Foi uma grande oportunidade de atração de um público que nunca tinha vindo à Pinacoteca. O que ainda não tive tempo de avaliar é como o museu aproveitou essa experiência.
É uma nova demanda promover exposições de apelo popular?
Todos museus têm uma demanda de atração de público, mas não acho que o Ron Mueck possa ser desqualificado. Ele é um artista consagrado dentro de uma lógica que não é hegemônica do Brasil, a construtiva. É muito legal você fazer uma exposição do Sean Scully, da Bridget Riley, grandes artistas que apontam para uma vertente da arte, mas o papel do museu é só reforçar uma vertente? Adoraria montar aqui uma exposição do polêmico fotógrafo David LaChapelle, que todo mundo diz que fica entre o kitsch e a publicidade. Ele traz possibilidades para que se repense certos paradigmas da fotografia que se produz hoje no Brasil. Outro artista que adoraria trazer para cá é o Jeff Koons. Contemplar também o contradiscurso da arte brasileira. Mas não consigo deixar de ver nenhuma exposição internacional dessas sem conexão com o acervo.

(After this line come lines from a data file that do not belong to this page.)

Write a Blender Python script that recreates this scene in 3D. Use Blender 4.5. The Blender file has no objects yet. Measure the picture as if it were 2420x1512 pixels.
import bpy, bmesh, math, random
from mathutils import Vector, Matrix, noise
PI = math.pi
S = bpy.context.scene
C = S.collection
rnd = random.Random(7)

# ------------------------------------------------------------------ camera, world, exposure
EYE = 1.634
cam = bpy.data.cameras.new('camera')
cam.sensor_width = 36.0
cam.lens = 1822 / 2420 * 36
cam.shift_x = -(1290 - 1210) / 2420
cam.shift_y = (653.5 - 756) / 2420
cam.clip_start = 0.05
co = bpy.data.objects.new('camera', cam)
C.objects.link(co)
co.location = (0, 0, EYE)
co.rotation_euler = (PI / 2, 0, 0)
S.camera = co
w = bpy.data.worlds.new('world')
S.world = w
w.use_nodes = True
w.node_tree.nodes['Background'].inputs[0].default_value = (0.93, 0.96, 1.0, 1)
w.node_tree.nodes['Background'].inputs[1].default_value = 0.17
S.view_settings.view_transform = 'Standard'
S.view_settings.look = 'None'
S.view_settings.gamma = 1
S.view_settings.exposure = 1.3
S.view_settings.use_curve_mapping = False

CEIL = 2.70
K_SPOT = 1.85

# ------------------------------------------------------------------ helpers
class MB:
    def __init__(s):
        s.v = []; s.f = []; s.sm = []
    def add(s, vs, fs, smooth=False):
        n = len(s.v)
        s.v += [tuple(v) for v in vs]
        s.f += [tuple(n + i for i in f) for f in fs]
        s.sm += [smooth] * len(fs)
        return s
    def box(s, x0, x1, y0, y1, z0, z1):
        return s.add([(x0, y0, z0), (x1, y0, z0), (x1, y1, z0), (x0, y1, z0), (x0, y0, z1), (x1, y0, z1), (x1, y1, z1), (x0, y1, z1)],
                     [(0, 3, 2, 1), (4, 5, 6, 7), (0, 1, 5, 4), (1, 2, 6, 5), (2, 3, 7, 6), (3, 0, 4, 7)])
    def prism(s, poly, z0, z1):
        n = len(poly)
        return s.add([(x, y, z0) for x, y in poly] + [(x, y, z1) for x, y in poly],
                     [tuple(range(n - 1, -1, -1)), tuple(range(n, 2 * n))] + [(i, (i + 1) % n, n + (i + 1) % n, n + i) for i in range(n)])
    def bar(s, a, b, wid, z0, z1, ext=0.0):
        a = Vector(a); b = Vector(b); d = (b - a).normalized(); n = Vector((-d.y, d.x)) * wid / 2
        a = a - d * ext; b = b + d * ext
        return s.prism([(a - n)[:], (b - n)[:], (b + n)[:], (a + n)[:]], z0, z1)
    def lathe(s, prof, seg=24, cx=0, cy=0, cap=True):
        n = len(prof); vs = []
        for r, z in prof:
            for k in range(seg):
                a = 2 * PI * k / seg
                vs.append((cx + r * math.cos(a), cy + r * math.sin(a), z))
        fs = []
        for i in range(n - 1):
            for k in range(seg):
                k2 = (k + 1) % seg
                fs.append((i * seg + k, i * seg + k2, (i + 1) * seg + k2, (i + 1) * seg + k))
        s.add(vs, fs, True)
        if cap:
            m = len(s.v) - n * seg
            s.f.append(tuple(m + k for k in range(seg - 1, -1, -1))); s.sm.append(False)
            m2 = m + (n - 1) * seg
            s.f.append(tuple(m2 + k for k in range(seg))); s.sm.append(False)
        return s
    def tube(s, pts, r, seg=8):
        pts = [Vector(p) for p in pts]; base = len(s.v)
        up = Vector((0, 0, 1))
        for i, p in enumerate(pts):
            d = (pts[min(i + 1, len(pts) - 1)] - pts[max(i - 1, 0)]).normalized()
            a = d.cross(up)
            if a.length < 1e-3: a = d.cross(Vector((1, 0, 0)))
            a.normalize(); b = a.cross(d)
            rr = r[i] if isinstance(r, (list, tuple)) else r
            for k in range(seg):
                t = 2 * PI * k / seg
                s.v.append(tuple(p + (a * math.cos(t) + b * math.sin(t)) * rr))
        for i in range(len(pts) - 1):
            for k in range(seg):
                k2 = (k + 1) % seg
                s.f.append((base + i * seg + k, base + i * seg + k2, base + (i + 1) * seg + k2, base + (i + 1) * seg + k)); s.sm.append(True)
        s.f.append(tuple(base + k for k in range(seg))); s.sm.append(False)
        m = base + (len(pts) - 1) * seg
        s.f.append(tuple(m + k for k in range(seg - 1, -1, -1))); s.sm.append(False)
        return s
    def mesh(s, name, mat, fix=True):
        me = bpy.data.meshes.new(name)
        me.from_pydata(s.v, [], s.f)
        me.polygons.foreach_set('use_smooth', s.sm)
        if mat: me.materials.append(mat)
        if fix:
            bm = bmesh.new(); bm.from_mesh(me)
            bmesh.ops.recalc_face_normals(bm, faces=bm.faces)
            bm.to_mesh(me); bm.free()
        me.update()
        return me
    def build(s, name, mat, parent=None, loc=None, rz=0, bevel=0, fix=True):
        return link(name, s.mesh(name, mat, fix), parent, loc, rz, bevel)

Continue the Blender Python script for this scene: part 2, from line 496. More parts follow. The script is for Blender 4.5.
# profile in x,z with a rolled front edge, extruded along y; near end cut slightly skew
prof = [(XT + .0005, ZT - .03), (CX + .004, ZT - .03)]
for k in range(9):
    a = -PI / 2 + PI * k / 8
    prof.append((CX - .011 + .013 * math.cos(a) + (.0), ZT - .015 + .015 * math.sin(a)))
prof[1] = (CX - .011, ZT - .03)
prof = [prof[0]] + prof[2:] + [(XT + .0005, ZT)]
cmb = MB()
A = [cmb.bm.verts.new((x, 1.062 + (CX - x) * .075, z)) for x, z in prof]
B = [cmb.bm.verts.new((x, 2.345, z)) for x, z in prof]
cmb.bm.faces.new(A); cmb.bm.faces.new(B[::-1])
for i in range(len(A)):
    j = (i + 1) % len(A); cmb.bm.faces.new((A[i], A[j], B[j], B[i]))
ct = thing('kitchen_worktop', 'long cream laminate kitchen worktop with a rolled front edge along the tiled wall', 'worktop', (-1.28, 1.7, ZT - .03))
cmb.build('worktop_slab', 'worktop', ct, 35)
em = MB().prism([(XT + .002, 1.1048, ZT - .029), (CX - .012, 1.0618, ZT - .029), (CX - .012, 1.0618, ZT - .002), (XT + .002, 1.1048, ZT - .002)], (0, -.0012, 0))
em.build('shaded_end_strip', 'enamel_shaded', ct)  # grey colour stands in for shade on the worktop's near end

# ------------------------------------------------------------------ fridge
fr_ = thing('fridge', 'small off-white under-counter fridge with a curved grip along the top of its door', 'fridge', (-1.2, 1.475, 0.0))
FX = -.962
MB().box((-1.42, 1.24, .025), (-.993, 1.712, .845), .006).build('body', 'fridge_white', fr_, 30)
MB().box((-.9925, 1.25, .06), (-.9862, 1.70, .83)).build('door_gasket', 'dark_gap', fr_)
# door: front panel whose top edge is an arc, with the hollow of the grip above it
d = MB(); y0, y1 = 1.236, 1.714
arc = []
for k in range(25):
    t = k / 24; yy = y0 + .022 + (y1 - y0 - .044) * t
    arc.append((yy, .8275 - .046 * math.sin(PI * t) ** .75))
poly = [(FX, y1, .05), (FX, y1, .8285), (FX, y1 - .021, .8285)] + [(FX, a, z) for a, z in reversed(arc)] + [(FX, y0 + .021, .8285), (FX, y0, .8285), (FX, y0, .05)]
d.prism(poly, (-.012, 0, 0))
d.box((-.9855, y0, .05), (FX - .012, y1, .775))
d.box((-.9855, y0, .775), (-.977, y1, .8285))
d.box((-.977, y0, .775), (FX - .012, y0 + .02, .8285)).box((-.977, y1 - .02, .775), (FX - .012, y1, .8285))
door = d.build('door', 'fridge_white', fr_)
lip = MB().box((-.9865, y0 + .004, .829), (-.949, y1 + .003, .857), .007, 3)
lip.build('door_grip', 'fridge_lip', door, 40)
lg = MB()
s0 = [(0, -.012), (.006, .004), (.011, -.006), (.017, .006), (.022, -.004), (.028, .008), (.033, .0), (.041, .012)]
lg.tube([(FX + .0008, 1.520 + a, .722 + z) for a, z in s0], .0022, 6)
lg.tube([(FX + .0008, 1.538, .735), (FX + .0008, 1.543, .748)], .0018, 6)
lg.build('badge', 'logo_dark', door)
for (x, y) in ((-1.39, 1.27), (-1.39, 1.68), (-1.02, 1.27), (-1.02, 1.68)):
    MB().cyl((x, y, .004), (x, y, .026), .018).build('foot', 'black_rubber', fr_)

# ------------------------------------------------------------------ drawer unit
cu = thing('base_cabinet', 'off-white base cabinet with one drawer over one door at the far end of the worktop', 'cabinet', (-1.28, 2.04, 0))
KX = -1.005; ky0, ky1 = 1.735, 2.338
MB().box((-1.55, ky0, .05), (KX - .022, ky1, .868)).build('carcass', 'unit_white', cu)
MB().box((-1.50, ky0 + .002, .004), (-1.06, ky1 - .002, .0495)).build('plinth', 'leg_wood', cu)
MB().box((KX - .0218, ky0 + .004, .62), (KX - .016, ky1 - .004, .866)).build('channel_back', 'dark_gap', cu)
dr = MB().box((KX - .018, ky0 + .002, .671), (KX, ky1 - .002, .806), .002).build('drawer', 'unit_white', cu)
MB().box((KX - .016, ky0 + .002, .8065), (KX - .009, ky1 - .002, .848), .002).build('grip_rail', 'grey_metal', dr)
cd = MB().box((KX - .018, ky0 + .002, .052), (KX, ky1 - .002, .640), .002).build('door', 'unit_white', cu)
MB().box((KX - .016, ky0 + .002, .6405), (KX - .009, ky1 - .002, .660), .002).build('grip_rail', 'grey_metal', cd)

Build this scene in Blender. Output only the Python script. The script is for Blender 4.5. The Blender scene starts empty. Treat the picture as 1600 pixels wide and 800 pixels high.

Qual seria uma prioridade nesse momento para o museu?
Precisamos de espaço, sobretudo, porque temos uma parte do acervo em reservas técnicas particulares. O ideal é que a instituição sempre tenha seu acervo consigo. Um novo edifício, como o projeto da Pinacoteca Contemporânea, que fica agora em suspenso, teria uma reserva incluída. O museu tem, por meio de seus patronos, uma estrutura para adquirir obras, mas precisa de uma reserva maior para sua coleção, que tem em torno de 10 mil peças.
Sobre os comodatos, como os realizados com as coleções Nemirovsky e Roger Wright, é necessário ir atrás de outros acervos para preencher lacunas da Pinacoteca em seu projeto de criar uma narrativa da arte brasileira desde o século 19?
Acreditar em lacunas é acreditar em uma história da arte linear, o que não é meu caso. Mas uma atitude profissional é respeitar quem veio antes de você. É preciso respeitar, estudar, criticar a narrativa consolidada no museu, mas não serei eu quem vai mudá-la. A Pinacoteca tem uma obra de Ismael Nery. Acho uma lacuna por ele ser um artista de uma poética extremamente significativa. Há também pouco Volpi na coleção.